Peut-on se faire rembourser une partie de ses frais de campagne ?

L'Etat prend en charge une partie des frais de la campagne notamment les frais inhérents à la campagne officielle qui débute deux semaines avant le premier tour. Ainsi ce sont les diffusions télévisuelles et radiophoniques mais aussi l'impression des professions de foi et la fabrication en plus de la pose des affiches de campagne aux emplacements officiels qui sont financés par les fonds publics. Avec ce geste les candidats font d'importantes économies mais la loi prévoit en plus le remboursement d'une partie de leur frais de campagne. D'office tous les candidats se voient rembourser de 4,75% du plafond des dépenses, soit 800 423€. Il faut ensuite atteindre des seuils électoraux pour prétendre à de plus grosses sommes. Le premier pallier est l'obtention d'au moins 5% des suffrages exprimés lors du premier tour, pour tous les candidats qui dépassent ce cap le remboursement s'élève à 47,5% du plafond de financement : 8 004 225€. Les deux personnalités qualifiées au second tour sont légèrement avantagées puisqu'elles bénéficient aussi d'un remboursement de 47,5% mais calculé sur le plafond des dépenses du second tour, soit 10 691 775€.

Il y a une autre limite au remboursement car la loi dispose que la somme perçue par le candidat ne peut excéder le montant des dépenses engagées dans la campagne. C'est la Commission nationale des comptes de campagne et des financements politiques (CNCCFP) qui encadre ces dépenses. Certains candidats se sont déjà vus refuser le remboursement de leur campagne après avoir commis des infractions comme le dépassement du plafond. En 2012, Nicolas Sarkozy n'a pas eu droit au remboursement de sa campagne pour avoir dépassé de 2,1% le plafond imposé. En plus d'être privé du remboursement, le candidat qui dépasse le plafond doit reverser le montant de dépassement au Trésor public.
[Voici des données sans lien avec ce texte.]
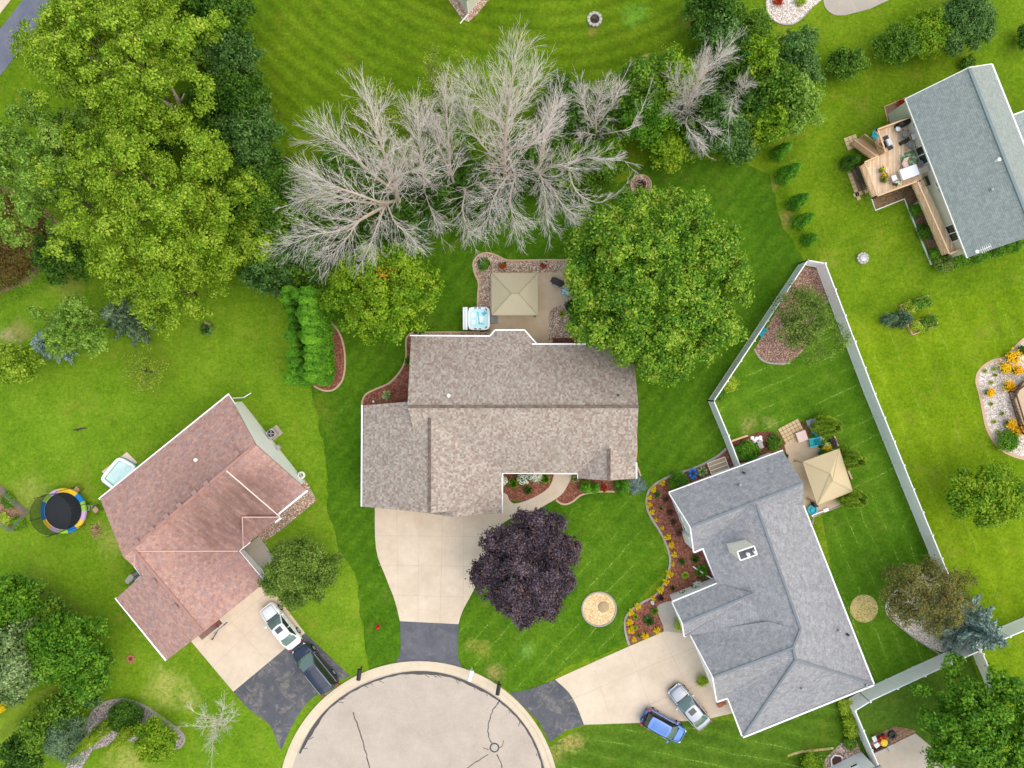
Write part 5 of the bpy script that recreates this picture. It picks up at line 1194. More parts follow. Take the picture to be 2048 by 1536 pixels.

Depuis quand les comptes de campagne sont-ils encadrés ?

Les comptes de campagne des candidats à l'élection présidentielle sont encadrés depuis la publication au Journal officiel des lois du 11 mars 1988 et du 15 janvier 1990. Ces deux lois de fonctionnement de la vie démocratique disposent que les campagnes de chaque candidat doivent être organisées par une association de financement électorale. En 2013, des lois relatives à la transparence de la vie publique sont venues renforcer le dispositif. Enfin, les lois pour la confiance dans la vie politique entrée en vigueur en 2017 ont achevé d'encadrer les comptes de campagnes des candidats à la présidentielle.